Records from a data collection

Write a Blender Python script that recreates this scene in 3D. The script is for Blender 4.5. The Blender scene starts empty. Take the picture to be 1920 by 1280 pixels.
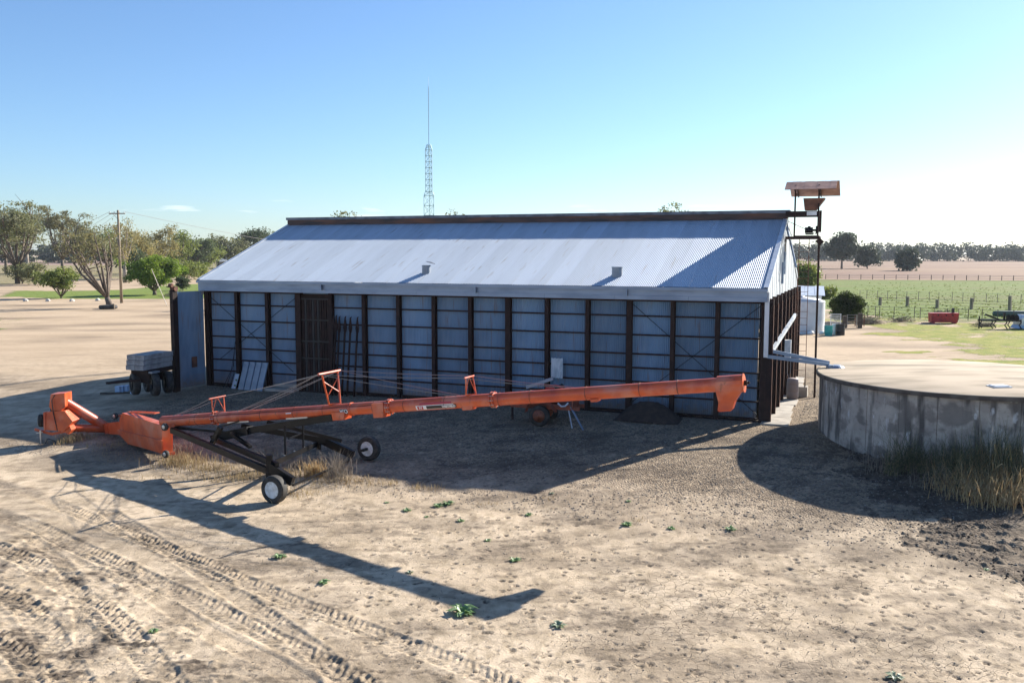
import bpy, math, random
import numpy as np
from mathutils import Vector, Matrix
random.seed(7); rng = np.random.default_rng(7)
R = math.radians
SC = bpy.context.scene
COL = SC.collection

# ------------------------------------------------------------ camera, sky, sun, exposure
CAM_H = 6.5; F_PX = 1702.8; PITCH = 0.09640541; ROLL = 0.00145379
SUN_AZ = R(50.5); SUN_EL = R(27.0)
cam_d = bpy.data.cameras.new('camera'); cam = bpy.data.objects.new('camera', cam_d); COL.objects.link(cam)
cam_d.sensor_width = 36.0; cam_d.lens = 36.0 * F_PX / 1920.0
cam_d.clip_start = 0.1; cam_d.clip_end = 20000
_cp, _sp = math.cos(PITCH), math.sin(PITCH); _cr, _sr = math.cos(ROLL), math.sin(ROLL)
FW = (0, _cp, -_sp); RT = (_cr, _sp * _sr, _cp * _sr); UPV = (-_sr, _sp * _cr, _cp * _cr)
cam.matrix_world = Matrix(((RT[0], UPV[0], -FW[0], 0), (RT[1], UPV[1], -FW[1], 0), (RT[2], UPV[2], -FW[2], CAM_H), (0, 0, 0, 1)))
SC.camera = cam
world = bpy.data.worlds.new('World'); SC.world = world; world.use_nodes = True
wn = world.node_tree.nodes; wl = world.node_tree.links
wn.clear()
w_out = wn.new('ShaderNodeOutputWorld'); w_bg = wn.new('ShaderNodeBackground'); w_sky = wn.new('ShaderNodeTexSky')
w_sky.sky_type = 'NISHITA'; w_sky.sun_disc = False; w_sky.sun_elevation = SUN_EL; w_sky.sun_rotation = SUN_AZ
w_sky.altitude = 100; w_sky.air_density = 1.0; w_sky.dust_density = 0.35; w_sky.ozone_density = 5.5
w_bg.inputs['Strength'].default_value = 0.074
# thin clouds low over the horizon
w_tc = wn.new('ShaderNodeTexCoord'); w_map = wn.new('ShaderNodeMapping'); w_map.inputs['Scale'].default_value = (5.0, 5.0, 60.0)
w_no = wn.new('ShaderNodeTexNoise'); w_no.inputs['Scale'].default_value = 2.1; w_no.inputs['Detail'].default_value = 6
w_ramp = wn.new('ShaderNodeValToRGB'); w_ramp.color_ramp.elements[0].position = 0.64; w_ramp.color_ramp.elements[1].position = 0.80
w_sep = wn.new('ShaderNodeSeparateXYZ'); w_band = wn.new('ShaderNodeValToRGB')
cb = w_band.color_ramp; cb.elements[0].position = 0.012; cb.elements[0].color = (0, 0, 0, 1); cb.elements[1].position = 0.028; cb.elements[1].color = (1, 1, 1, 1)
e = cb.elements.new(0.048); e.color = (1, 1, 1, 1); e = cb.elements.new(0.062); e.color = (0, 0, 0, 1)
w_mul = wn.new('ShaderNodeMath'); w_mul.operation = 'MULTIPLY'; w_mul2 = wn.new('ShaderNodeMath'); w_mul2.operation = 'MULTIPLY'; w_mul2.inputs[1].default_value = 0.75
w_mix = wn.new('ShaderNodeMixRGB'); w_mix.inputs['Color2'].default_value = (8.5, 8.8, 9.2, 1)
wl.new(w_tc.outputs['Generated'], w_map.inputs['Vector']); wl.new(w_map.outputs['Vector'], w_no.inputs['Vector'])
wl.new(w_no.outputs['Fac'], w_ramp.inputs['Fac']); wl.new(w_tc.outputs['Generated'], w_sep.inputs['Vector']); wl.new(w_sep.outputs['Z'], w_band.inputs['Fac'])
wl.new(w_ramp.outputs['Color'], w_mul.inputs[0]); wl.new(w_band.outputs['Color'], w_mul.inputs[1]); wl.new(w_mul.outputs[0], w_mul2.inputs[0])
wl.new(w_mul2.outputs[0], w_mix.inputs['Fac']); w_hs = wn.new('ShaderNodeHueSaturation'); w_hs.inputs['Saturation'].default_value = .98; w_tint = wn.new('ShaderNodeMixRGB'); w_tint.blend_type = 'MULTIPLY'; w_tint.inputs[0].default_value = 1; w_tint.inputs[2].default_value = (.95, 1.0, 1.05, 1)
wl.new(w_sky.outputs['Color'], w_hs.inputs['Color']); wl.new(w_hs.outputs[0], w_tint.inputs[1]); wl.new(w_tint.outputs[0], w_mix.inputs['Color1'])
wl.new(w_mix.outputs['Color'], w_bg.inputs['Color']); wl.new(w_bg.outputs[0], w_out.inputs['Surface'])
sun_d = bpy.data.lights.new('sun', 'SUN'); sun_d.energy = 5.0; sun_d.angle = R(0.5); sun_d.color = (1.0, 0.93, 0.83)
sun = bpy.data.objects.new('sun', sun_d); COL.objects.link(sun)
SUNV = Vector((math.sin(SUN_AZ) * math.cos(SUN_EL), math.cos(SUN_AZ) * math.cos(SUN_EL), math.sin(SUN_EL)))
sun.rotation_euler = SUNV.to_track_quat('Z', 'Y').to_euler(); sun.location = (40, 30, 60)
vs = SC.view_settings; vs.view_transform = 'Standard'; vs.look = 'None'; vs.exposure = 1.2; vs.gamma = 1; vs.use_curve_mapping = False

# ------------------------------------------------------------ ground shape and placing helpers
SX, SY, YAW = 9.669365, 34.770635, -0.374233      # right front corner of the shed and its turn
BAY = 1.7645876; NB = 15; LL = -NB * BAY
UX, UY = math.cos(YAW), math.sin(YAW)
def W(a, b, z=0.0): return Vector((SX + UX * a - UY * b, SY + UY * a + UX * b, z))
def ab(x, y): return ((x - SX) * UX + (y - SY) * UY, -(x - SX) * UY + (y - SY) * UX)
def sstep(e0, e1, t):
    t = np.clip((t - e0) / (e1 - e0), 0, 1); return t * t * (3 - 2 * t)
def Gv(x, y):                                      # the yard falls gently away from the front of the shed
    a, b = ab(x, y); t = np.maximum(-b - 0.8, 0)
    t = np.where(t < 11, t, 11 + (1 - np.exp(-np.maximum(t - 11, 0))))
    return -0.075 * t * (1 - sstep(16, 45, a)) * (1 - sstep(34, 75, -a))
def G(x, y): return float(Gv(np.float64(x), np.float64(y)))
def ray(px, py):
    u = (px - 960) / F_PX; v = (640 - py) / F_PX
    return [FW[i] + RT[i] * u + UPV[i] * v for i in range(3)]
def gp(px, py, dz=0.0):                            # the ground point the photograph shows there
    d = ray(px, py); z = dz
    for _ in range(40):
        t = (z - CAM_H) / d[2]; x, y = d[0] * t, d[1] * t; z = .5 * z + .5 * (G(x, y) + dz)
    return Vector((x, y, z))
def pY(px, py, Y):
    d = ray(px, py); t = Y / d[1]; return Vector((d[0] * t, Y, CAM_H + d[2] * t))
def pl(px, py, P, D):                              # point on the upright plane through P along D
    n = (-D[1], D[0]); d = ray(px, py); t = (P[0] * n[0] + P[1] * n[1]) / (d[0] * n[0] + d[1] * n[1])
    return Vector((d[0] * t, d[1] * t, CAM_H + d[2] * t))

# ------------------------------------------------------------ object helpers
class MB:
    def __init__(s): s.v = []; s.f = []; s.mi = []; s.m = 0
    def add(s, vs, fs):
        k = len(s.v); s.v += [tuple(p) for p in vs]; s.f += [tuple(i + k for i in f) for f in fs]; s.mi += [s.m] * len(fs); return s
    def box(s, c, d, rz=0.0, M=None):
        c = Vector(c); h = [x / 2 for x in d]; ps = []
        for z in (-1, 1):
            for x, y in ((-1, -1), (1, -1), (1, 1), (-1, 1)):
                p = Vector((x * h[0], y * h[1], z * h[2]))
                if M is not None: p = M @ p
                elif rz: p = Matrix.Rotation(rz, 3, 'Z') @ p
                ps.append(c + p)
        return s.add(ps, [(3, 2, 1, 0), (4, 5, 6, 7), (0, 1, 5, 4), (1, 2, 6, 5), (2, 3, 7, 6), (3, 0, 4, 7)])
    def bb(s, x0, x1, y0, y1, z0, z1): return s.box(((x0 + x1) / 2, (y0 + y1) / 2, (z0 + z1) / 2), (x1 - x0, y1 - y0, z1 - z0))
    def bar(s, p, q, w, h=None, up=(0, 0, 1)):
        p = Vector(p); q = Vector(q); h = h or w; d = (q - p); L = d.length
        if L < 1e-6: return s
        d.normalize(); u = Vector(up)
        if abs(d.dot(u)) > 0.98: u = Vector((1, 0, 0))
        sd = d.cross(u).normalized(); u = sd.cross(d).normalized()
        ps = [o + sd * (a * w / 2) + u * (b * h / 2) for o in (p, q) for a, b in ((-1, -1), (1, -1), (1, 1), (-1, 1))]
        return s.add(ps, [(3, 2, 1, 0), (4, 5, 6, 7), (0, 1, 5, 4), (1, 2, 6, 5), (2, 3, 7, 6), (3, 0, 4, 7)])
    def tube(s, p, q, r, r2=None, n=10, caps=True):
        p = Vector(p); q = Vector(q); r2 = r if r2 is None else r2; d = (q - p).normalized()
        u = Vector((0, 0, 1)) if abs(d.z) < .9 else Vector((1, 0, 0)); a = d.cross(u).normalized(); b = a.cross(d)
        ps = []
        for o, rr in ((p, r), (q, r2)):
            for i in range(n): t = 2 * math.pi * i / n; ps.append(o + a * math.cos(t) * rr + b * math.sin(t) * rr)
        fs = [(i, i + n, (i + 1) % n + n, (i + 1) % n) for i in range(n)]
        if caps: fs += [tuple(range(n)), tuple(range(2 * n - 1, n - 1, -1))]
        return s.add(ps, fs)
    def path(s, pts, rs, n=6):
        pts = [Vector(p) for p in pts]
        if not hasattr(rs, '__len__'): rs = [rs] * len(pts)
        ps = []; fs = []
        for k, p in enumerate(pts):
            d = (pts[min(k + 1, len(pts) - 1)] - pts[max(k - 1, 0)]).normalized()
            u = Vector((0, 0, 1)) if abs(d.z) < .9 else Vector((1, 0, 0)); a = d.cross(u).normalized(); b = a.cross(d)
            for i in range(n): t = 2 * math.pi * i / n; ps.append(p + a * math.cos(t) * rs[k] + b * math.sin(t) * rs[k])
            if k: o = (k - 1) * n; fs += [(o + i, o + i + n, o + (i + 1) % n + n, o + (i + 1) % n) for i in range(n)]
        fs += [tuple(range(n)), tuple(range(len(ps) - 1, len(ps) - n - 1, -1))]
        return s.add(ps, fs)
    def lathe(s, prof, o=(0, 0, 0), ax=(0, 0, 1), n=20, caps=True):   # prof: (radius, height) along the axis
        o = Vector(o); ax = Vector(ax).normalized(); u = Vector((0, 0, 1)) if abs(ax.z) < .9 else Vector((1, 0, 0))
        a = ax.cross(u).normalized(); b = a.cross(ax); ps = []; fs = []
        for k, (r, h) in enumerate(prof):
            for i in range(n): t = 2 * math.pi * i / n; ps.append(o + ax * h + (a * math.cos(t) + b * math.sin(t)) * r)
            if k: q = (k - 1) * n; fs += [(q + i, q + (i + 1) % n, q + (i + 1) % n + n, q + i + n) for i in range(n)]
        if caps and prof[0][0] > 1e-4: fs.append(tuple(range(n - 1, -1, -1)))
        if caps and prof[-1][0] > 1e-4: fs.append(tuple(range(len(ps) - n, len(ps))))
        return s.add(ps, fs)
    def prism(s, poly, d):                           # a flat polygon given depth d (a vector)
        n = len(poly); d = Vector(d); ps = [Vector(p) for p in poly] + [Vector(p) + d for p in poly]
        return s.add(ps, [tuple(range(n)), tuple(range(2 * n - 1, n - 1, -1))] + [(i, i + n, (i + 1) % n + n, (i + 1) % n) for i in range(n)])
    def mesh(s, name, mats, smooth=False):
        me = bpy.data.meshes.new(name); me.from_pydata(s.v, [], s.f)
        for m in (mats if isinstance(mats, (list, tuple)) else [mats]): me.materials.append(m)
        if any(s.mi): me.polygons.foreach_set('material_index', s.mi)
        if smooth: me.polygons.foreach_set('use_smooth', [True] * len(me.polygons))
        me.update(); return me
    def build(s, name, mats, parent=None, smooth=False, label=None):
        return obj(name, s.mesh(name, mats, smooth), parent, label)
def obj(name, me, parent=None, label=None, loc=None, rz=None):
    o = bpy.data.objects.new(name, me); COL.objects.link(o)
    if parent is not None: o.parent = parent
    if label: o['label'] = label
    if loc is not None: o.location = loc
    if rz is not None: o.rotation_euler = (0, 0, rz)
    return o
def tag(o, label=None, cat=None, group=None, kind=None):
    if label: o['label'] = label
    if cat: o['category'] = cat
    if group: o['group'] = group
    if kind: o['kind'] = kind
    return o
def empty(name, loc, rz, label, cat, group=None):
    o = bpy.data.objects.new(name, None); COL.objects.link(o); o.location = loc; o.rotation_euler = (0, 0, rz)
    o.empty_display_size = .3
    return tag(o, label, cat, group)
def autosmooth(me, ang=35):
    me.polygons.foreach_set('use_smooth', [True] * len(me.polygons))
    if hasattr(me, 'set_sharp_from_angle'): me.set_sharp_from_angle(angle=R(ang))
def copy_tree(o, parent=None):
    c = o.copy(); COL.objects.link(c)
    if parent is not None: c.parent = parent
    for ch in o.children: copy_tree(ch, c)
    return c

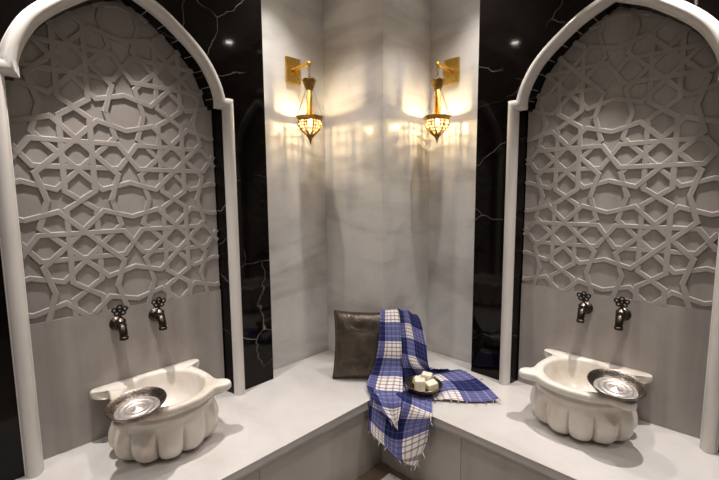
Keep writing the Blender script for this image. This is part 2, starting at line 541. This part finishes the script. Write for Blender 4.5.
# ------------------------------------------------------------------ basins
def rim_outline(n):
    ctl = [(0.0, 0.440), (0.070, 0.431), (0.115, 0.409), (0.140, 0.394), (0.163, 0.397), (0.194, 0.402), (0.215, 0.390), (0.220, 0.365), (0.208, 0.344), (0.190, 0.331), (0.183, 0.305), (0.185, 0.26), (0.184, 0.22),
           (0.178, 0.165), (0.170, 0.125), (0.174, 0.100), (0.202, 0.090), (0.222, 0.070), (0.218, 0.044), (0.19, 0.036), (0.10, 0.036), (0.0, 0.036)]
    P = [Vector(p) for p in ctl]
    out = [catmull(P, (len(P) - 1) * i / n) for i in range(n + 1)]
    right = [(p.x, p.y) for p in out]
    return right + [(-x, y) for x, y in right[-2:0:-1]]
RO = rim_outline(84)
def bowl_pt(u, d, k, ku, kd, cd=0.238):
    a = math.atan2((d - cd) / 0.19, u / 0.19)
    return ku * math.cos(a) * k, cd + kd * math.sin(a) * k
def make_basin(loc, rotz, label):
    t = thing('marble_basin', label, 'basin', loc, rotz, 'carved marble basins')
    bm = bmesh.new()
    zt = 0.226
    def outl(sc, z, cd=0.238):
        return [(u * sc, -(cd + (d - cd) * sc), z) for u, d in RO]
    def inn(k, z):
        r = []
        for u, d in RO:
            x, y = bowl_pt(u, d, k, 0.154, 0.170)
            r.append((x, -y, z))
        return r
    loops = [inn(1.06, zt - 0.034), outl(0.94, zt - 0.033), outl(0.985, zt - 0.029), outl(1.0, zt - 0.021), outl(1.0, zt - 0.009), outl(0.988, zt - 0.002), outl(0.972, zt),
             inn(1.03, zt), inn(0.995, zt - 0.003), inn(0.975, zt - 0.012), inn(0.95, zt - 0.05), inn(0.90, zt - 0.09), inn(0.78, zt - 0.125), inn(0.55, zt - 0.148), inn(0.2, zt - 0.156), inn(0.05, zt - 0.157)]
    loft(bm, loops, False, True)
    bmesh.ops.recalc_face_normals(bm, faces=bm.faces)
    autosmooth(obj('rim_and_bowl', bm, M_BASIN, t), 50)
    bm = bmesh.new()
    N = 192; lob = 12
    prof = [(0.196, 0.93, 0.0), (0.190, 0.925, 0.0), (0.178, 0.925, 0.0), (0.172, 0.945, 0.0), (0.166, 0.945, 0.0), (0.158, 0.93, 0.0), (0.145, 0.935, 0.006), (0.134, 0.955, 0.02), (0.122, 0.985, 0.05), (0.105, 1.02, 0.085), (0.086, 1.045, 0.11),
            (0.066, 1.05, 0.125), (0.048, 1.035, 0.135), (0.032, 0.995, 0.15), (0.019, 0.93, 0.165), (0.009, 0.84, 0.18), (0.003, 0.73, 0.17), (0.0, 0.60, 0.1)]
    loops = []
    for z, sc, amp in prof:
        L = []
        for i in range(N):
            a = 2 * PI * i / N
            f = abs(math.sin(lob * a / 2)) ** 0.45
            r = sc * (1 - 1.25 * amp * (1 - f))
            L.append((0.197 * r * math.cos(a), -(0.238 + 0.192 * r * math.sin(a)), z))
        loops.append(L)
    loft(bm, loops, False, True)
    autosmooth(obj('fluted_body', bm, M_BASIN, t), 60)
    return t
basin = make_basin((0, -1.537, ZB), PI / 2, 'fluted cream marble basin on the bench in front of the left niche')
dup(basin, (1.440, 0, ZB), 0, 'fluted cream marble basin on the bench in front of the right niche')

# ------------------------------------------------------------------ metal bathing bowls
def make_tas(loc, tilt, label):
    t = thing('bath_bowl', label, 'bowl', loc, 0, 'metal bathing bowls')
    t.rotation_euler = tilt
    bm = bmesh.new()
    lathe(bm, [(0.0005, 0.0), (0.068, 0.0), (0.076, 0.003), (0.084, 0.012), (0.090, 0.022), (0.0965, 0.0285), (0.0985, 0.0305), (0.0975, 0.0320), (0.0960, 0.0315), (0.0885, 0.023), (0.0825, 0.0135), (0.0745, 0.006), (0.0735, 0.0054)], n=56)
    autosmooth(obj('bowl_wall', bm, M_SILVERDARK, t), 50)
    bm = bmesh.new()
    lathe(bm, [(0.0738, 0.0045), (0.0738, 0.0062), (0.060, 0.0050), (0.058, 0.0062), (0.056, 0.0050), (0.040, 0.0052), (0.038, 0.0064), (0.036, 0.0052), (0.020, 0.0056), (0.016, 0.0085), (0.010, 0.0125), (0.004, 0.0145), (0.0006, 0.0147)], n=56)
    autosmooth(obj('embossed_base', bm, M_SILVER, t), 60)
    return t
tas = make_tas((0.375, -1.678, 0.696), (0.09, 0.07, 0.0), 'engraved silver bowl lying on the rim of the left basin')
tb = dup(tas, (1.583, -0.345, 0.700), 1.3, 'engraved silver bowl lying on the rim of the right basin')
tb.rotation_euler = (0.14, 0.08, 0.0)

# ------------------------------------------------------------------ taps
def make_tap(loc, rotz, label):
    t = thing('wall_tap', label, 'tap', loc, rotz, 'dark bronze taps over the basins')
    bm = bmesh.new()
    def ring(prof):   # lathe along -y
        loops = []
        for r, y in prof:
            loops.append([(r * math.cos(2 * PI * i / 24), -y, r * math.sin(2 * PI * i / 24)) for i in range(24)])
        loft(bm, loops, True, True)
    ring([(0.029, 0.0), (0.030, 0.004), (0.027, 0.010), (0.020, 0.014), (0.018, 0.018)])
    autosmooth(obj('wall_flange', bm, M_BRONZE, t))
    bm = bmesh.new()
    ring([(0.0185, 0.012), (0.0190, 0.026), (0.0225, 0.031), (0.0225, 0.038), (0.0195, 0.042), (0.0205, 0.052), (0.0200, 0.062), (0.0150, 0.070), (0.005, 0.073)])
    lathe(bm, [(0.016, 0.008), (0.0200, 0.018), (0.0200, 0.024), (0.014, 0.029), (0.009, 0.034)], c=(0, -0.051, 0), n=20, cap0=True, cap1=True)
    autosmooth(obj('tap_body', bm, M_BRONZE, t))
    bm = bmesh.new()
    tube(bm, [(0, -0.054, 0.0), (0, -0.068, -0.004), (0, -0.078, -0.015), (0, -0.082, -0.028), (0, -0.0825, -0.034), (0, -0.083, -0.038), (0, -0.083, -0.039), (0, -0.083, -0.050)],
         [0.0165, 0.0165, 0.0158, 0.0150, 0.0150, 0.0150, 0.0172, 0.0168], n=16)
    autosmooth(obj('spout', bm, M_BRONZE, t))
    bm = bmesh.new()
    c = Vector((0, -0.053, 0.065))
    tube(bm, [(0, -0.051, 0.028), (0, -0.053, 0.055)], 0.0062, 10)
    for k in range(5):
        a = PI / 2 + 2 * PI * k / 5
        torus(bm, c + Vector((math.cos(a) * 0.0205, 0, math.sin(a) * 0.0135)), (0, 1, 0), 0.0082, 0.0036, 14, 6)
    torus(bm, c, (0, 1, 0), 0.0065, 0.0036, 14, 6)
    autosmooth(obj('flower_handle', bm, M_BRONZE, t), 60)
    return t
tap = make_tap((SD, -1.638, 0.934), PI / 2, 'dark bronze tap with flower handle, left one of the pair above the left basin')
dup(tap, (SD, -1.486, 0.938), PI / 2, 'dark bronze tap with flower handle, right one of the pair above the left basin')
dup(tap, (1.388, -SD, 0.925), 0, 'dark bronze tap with flower handle, left one of the pair above the right basin')
dup(tap, (1.538, -SD, 0.925), 0, 'dark bronze tap with flower handle, right one of the pair above the right basin')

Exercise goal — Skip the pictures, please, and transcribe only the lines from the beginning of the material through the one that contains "COL = SC.collection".

Complete output —
Write a Blender Python script that recreates this scene in 3D. The script is for Blender 4.5. The Blender scene starts empty. Take the picture to be 1920 by 1280 pixels.
import bpy, math, random
import numpy as np
from mathutils import Vector, Matrix
random.seed(7); rng = np.random.default_rng(7)
R = math.radians
SC = bpy.context.scene
COL = SC.collection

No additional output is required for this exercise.